In Praise of Visualization
Posted on Sat 11 May 2024 in Software
A little investment into building a GUI for live visualizations and control provides huge improvements in iteration speed.
I recently came across the excellent video Coding Adventure: Simulating Fluids wonderfully explained by Sebastian Lague. The video walks through the steps to build a simple smoothed particle hydrodynamics simulation from nothing, in C#.
It brings back some sweet memories to my days as a research student doing discrete particle model simulations using MercuryDPM and there are many practical lessons that I wish I had known when I first started. The one that stuck out the most was actually one that Lague glossed over: the power of visualisation and the massive returns that even a simple user interface gives.
The most dull and most frustrating aspect of my computational work was
undoubtedly the parameter studies to tune parameters such as time step
or particle stiffness. Poorly-chosen values do not immediately
cause problems; your simulation will crank along seemingly fine for
several minutes before blowing up, or having nan
s everywhere).
I didn't have a good visualization system at the time (MercuryDPM does provide options for loading results into visualization software, but it isn't live) and this hugely slowed down my iteration cycles. Neither did I have a GUI for modifying parameters. So, my iterations were rate-limited by my ability to load files into gnuplot or investigate them manually.

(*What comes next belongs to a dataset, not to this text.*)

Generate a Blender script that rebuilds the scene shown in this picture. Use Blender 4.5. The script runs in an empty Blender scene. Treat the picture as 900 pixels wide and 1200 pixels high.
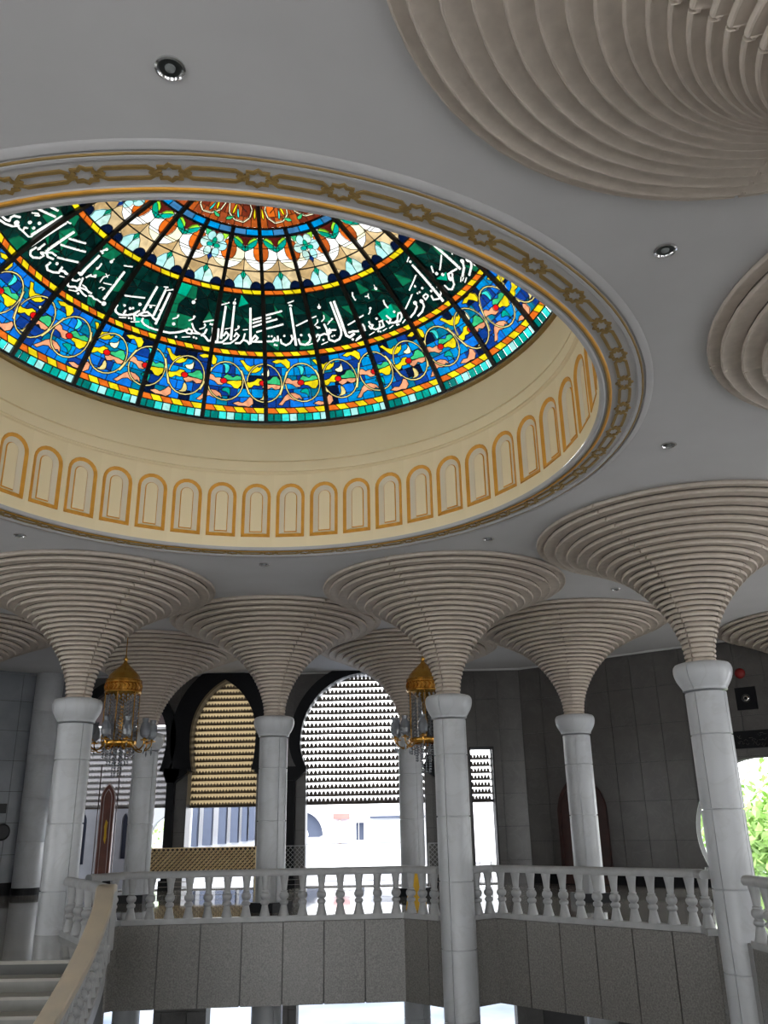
import bpy, bmesh, math, random
from math import pi, sin, cos, radians as rad, hypot, atan2, sqrt
from mathutils import Vector, Matrix
from mathutils.geometry import delaunay_2d_cdt
random.seed(7)
C = bpy.context.scene.collection
SC = bpy.context.scene
# ---------------------------------------------------------------- camera, sky, exposure
F0 = 996.446
cam_d = bpy.data.cameras.new('camera'); cam = bpy.data.objects.new('camera', cam_d); C.objects.link(cam)
p_, r_ = rad(20.238), rad(-1.122)
Fv = Vector((0, cos(p_), sin(p_))); U0 = Vector((0, -sin(p_), cos(p_))); R0 = Vector((1, 0, 0))
Rv = R0*cos(r_) + U0*sin(r_); Uv = -R0*sin(r_) + U0*cos(r_)
M3 = Matrix((Rv, Uv, -Fv)).transposed()
cam.matrix_world = Matrix.Translation((0, 0, 1.5)) @ M3.to_4x4()
cam_d.sensor_fit = 'VERTICAL'; cam_d.sensor_height = 24; cam_d.lens = 24*F0/1200
cam_d.clip_start = .05; cam_d.clip_end = 500
SC.camera = cam
W = bpy.data.worlds.new('sky'); SC.world = W; W.use_nodes = True
wb = W.node_tree.nodes['Background']; wb.inputs[0].default_value = (.97, .985, 1, 1); wb.inputs[1].default_value = 2.6
SC.view_settings.view_transform = 'Standard'; SC.view_settings.look = 'None'
SC.view_settings.exposure = 1.3; SC.view_settings.gamma = 1; SC.view_settings.use_curve_mapping = False
# ---------------------------------------------------------------- materials
MATS = {}
def nt(name, rough=.5, metal=0, spec=.5):
    m = bpy.data.materials.new(name); m.use_nodes = True
    b = m.node_tree.nodes['Principled BSDF']; b.inputs['Roughness'].default_value = rough
    b.inputs['Metallic'].default_value = metal; b.inputs['Specular IOR Level'].default_value = spec
    return m, m.node_tree, b
def mat(name, c1, c2=None, scale=3, rough=.5, metal=0, spec=.5, bump=0, detail=4, vein=None, emit=None):
    if name in MATS: return MATS[name]
    m, t, b = nt(name, rough, metal, spec)
    c2 = c2 or tuple(x*.86 for x in c1)
    tc = t.nodes.new('ShaderNodeTexCoord'); n = t.nodes.new('ShaderNodeTexNoise'); n.inputs['Scale'].default_value = scale
    n.inputs['Detail'].default_value = detail; t.links.new(tc.outputs['Object'], n.inputs['Vector'])
    r = t.nodes.new('ShaderNodeValToRGB'); r.color_ramp.elements[0].position = .32; r.color_ramp.elements[1].position = .68
    r.color_ramp.elements[0].color = (*c2, 1); r.color_ramp.elements[1].color = (*c1, 1)
    t.links.new(n.outputs['Fac'], r.inputs['Fac']); out = r.outputs['Color']
    if vein:
        n2 = t.nodes.new('ShaderNodeTexNoise'); n2.inputs['Scale'].default_value = scale*.7; n2.inputs['Detail'].default_value = 8
        n2.inputs['Distortion'].default_value = 1.6; t.links.new(tc.outputs['Object'], n2.inputs['Vector'])
        r2 = t.nodes.new('ShaderNodeValToRGB'); e = r2.color_ramp.elements
        e[0].position = .47; e[0].color = (0, 0, 0, 1); e[1].position = .53; e[1].color = (0, 0, 0, 1)
        k = e.new(.5); k.color = (1, 1, 1, 1)
        t.links.new(n2.outputs['Fac'], r2.inputs['Fac'])
        mx = t.nodes.new('ShaderNodeMix'); mx.data_type = 'RGBA'
        mm = t.nodes.new('ShaderNodeMath'); mm.operation = 'MULTIPLY'; mm.inputs[1].default_value = .5
        t.links.new(r2.outputs['Color'], mm.inputs[0]); t.links.new(mm.outputs[0], mx.inputs[0])
        t.links.new(out, mx.inputs[6]); mx.inputs[7].default_value = (*vein, 1); out = mx.outputs[2]
    t.links.new(out, b.inputs['Base Color'])
    if bump:
        bp = t.nodes.new('ShaderNodeBump'); bp.inputs['Strength'].default_value = bump; bp.inputs['Distance'].default_value = .01
        t.links.new(n.outputs['Fac'], bp.inputs['Height']); t.links.new(bp.outputs['Normal'], b.inputs['Normal'])
    if emit: b.inputs['Emission Color'].default_value = (*c1, 1); b.inputs['Emission Strength'].default_value = emit
    MATS[name] = m; return m
def glassmat(name, col, var=.35):
    """opalescent stained glass: lets the sky behind it through as diffuse coloured light"""
    if name in MATS: return MATS[name]
    m = bpy.data.materials.new(name); m.use_nodes = True; t = m.node_tree; t.nodes.clear()
    o = t.nodes.new('ShaderNodeOutputMaterial'); tr = t.nodes.new('ShaderNodeBsdfTranslucent')
    tc = t.nodes.new('ShaderNodeTexCoord'); n = t.nodes.new('ShaderNodeTexNoise'); n.inputs['Scale'].default_value = 5; n.inputs['Detail'].default_value = 3
    n.inputs['Distortion'].default_value = 1.2
    t.links.new(tc.outputs['Object'], n.inputs['Vector'])
    r = t.nodes.new('ShaderNodeValToRGB'); e = r.color_ramp.elements; e[0].position = .35; e[1].position = .65
    k = GL
    e[0].color = (*[c*k*(1-var) for c in col], 1); e[1].color = (*[min(1, c*k*(1+var*.4)) for c in col], 1)
    t.links.new(n.outputs['Fac'], r.inputs['Fac']); t.links.new(r.outputs['Color'], tr.inputs['Color'])
    g = t.nodes.new('ShaderNodeBsdfGlossy'); g.inputs['Roughness'].default_value = .25; g.inputs['Color'].default_value = (.5, .5, .5, 1)
    mx = t.nodes.new('ShaderNodeMixShader'); mx.inputs[0].default_value = .03
    t.links.new(tr.outputs[0], mx.inputs[1]); t.links.new(g.outputs[0], mx.inputs[2]); t.links.new(mx.outputs[0], o.inputs['Surface'])
    MATS[name] = m; return m
GL = .195
m_ceil = mat('ceiling_plaster', (.55, .54, .54), (.515, .505, .505), 1.2, .85, bump=.05)
m_flare = mat('cast_plaster_rings', (.60, .525, .45), (.52, .45, .385), 9, .7, bump=.25)
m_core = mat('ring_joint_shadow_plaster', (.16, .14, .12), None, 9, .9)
m_col = mat('white_marble', (.53, .545, .565), (.46, .475, .49), 1.6, .32, vein=(.43, .44, .445))
m_rail = mat('rail_marble', (.42, .425, .425), (.34, .345, .35), 5, .4)
m_coping = mat('cream_marble_coping', (.52, .44, .33), (.43, .375, .30), 3, .45)
m_granite = mat('grey_granite', (.25, .238, .222), (.125, .12, .112), 45, .3, detail=6)
m_wall = mat('dark_wall_stone', (.108, .102, .097), (.085, .080, .077), 2.5, .28, vein=(.125, .12, .115))
m_wall_left = mat('blue_grey_wall_stone', (.26, .275, .30), (.19, .205, .225), 1.5, .3)
m_joint = mat('dark_joint', (.05, .05, .05), None, 8, .8)
m_black = mat('black_granite', (.005, .0055, .008), (.003, .0035, .005), 14, .45, spec=.18)
m_blackm = mat('black_metal', (.012, .012, .014), None, 8, .45)
m_floor = mat('polished_marble_floor', (.34, .325, .29), (.28, .27, .24), 1.2, .055, spec=.8)
m_gfloor = mat('ground_marble_floor', (.55, .55, .54), (.48, .48, .47), 1.2, .2)
m_drum = mat('cream_paint', (.95, .82, .56), (.91, .78, .52), 1.3, .7)
m_drumlt = mat('pale_niche_paint', (.82, .74, .58), (.78, .70, .55), 2, .7)
m_gold = mat('gold_paint', (.85, .43, .06), (.70, .33, .04), 6, .45, metal=.25)
m_goldd = mat('dull_gold_paint', (.36, .235, .075), (.28, .18, .055), 8, .5, metal=.2)
m_brass = mat('polished_brass', (.75, .42, .09), (.6, .30, .05), 6, .22, metal=.9)
m_lead = mat('lead_came', (.006, .006, .007), None, 6, .6)
m_wood = mat('red_brown_wood', (.05, .014, .010), (.03, .008, .006), 4, .4)
m_woodlt = mat('mahogany_wood', (.20, .055, .032), (.13, .032, .018), 4, .4)
m_pink = mat('pale_pink_trim', (.62, .5, .48), None, 4, .5)
m_white = mat('white_render', (.86, .86, .88), (.8, .8, .83), 1, .8)
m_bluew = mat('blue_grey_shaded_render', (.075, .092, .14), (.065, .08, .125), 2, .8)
m_yellow = mat('yellow_plastic', (.85, .50, .01), None, 3, .4)
m_red = mat('red_enamel', (.30, .015, .015), None, 3, .4)
m_chrome = mat('chrome', (.75, .75, .75), None, 3, .15, metal=1)
m_dark = mat('dark_lamp_well', (.03, .035, .035), None, 3, .4)
m_lampg = mat('unlit_lamp_glass', (.22, .235, .235), None, 3, .2)
m_gren = mat('leaf_green', (.52, .72, .28), (.26, .46, .10), 3, .7)
m_step = mat('stair_marble', (.24, .235, .215), (.18, .175, .16), 3, .35)
m_nosing = mat('stair_nosing_marble', (.33, .31, .27), None, 3, .3)
m_outg = mat('pale_paving', (.24, .27, .32), (.07, .10, .16), .25, .6)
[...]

I'm now mostly not working on simulations, instead working almost full-time in data engineering. The lesson around visualization is the same, though: even a simple GUI can give a lot of insight and control over what is otherwise a black box system, allowing faster iterations.
Visualization systems, like other pieces of "infrastructure" such as testing frameworks, do not per se produce results, and so are often overlooked or disincentivised in environments that prioritize rolling out a product or result (proverbially, "moving fast and breaking things"), especially research environments. I have been guilty of this myself, but Sebastian's video clearly demonstrates that introducing even a small amount of interactivity can be very powerful when guiding one towards building reliable software and choosing sensible parameters. I wish I had been a stronger advocate of this as a junior researcher or engineer.
Perhaps building a GUI is easiest in a language like C# or JavaScript. (I have no experience with the former.) I have yet to find a GUI framework in Python that isn't either overly restrictive or horribly low-level. Jupyter notebooks offer some hope in this area, but I might look into PyGame.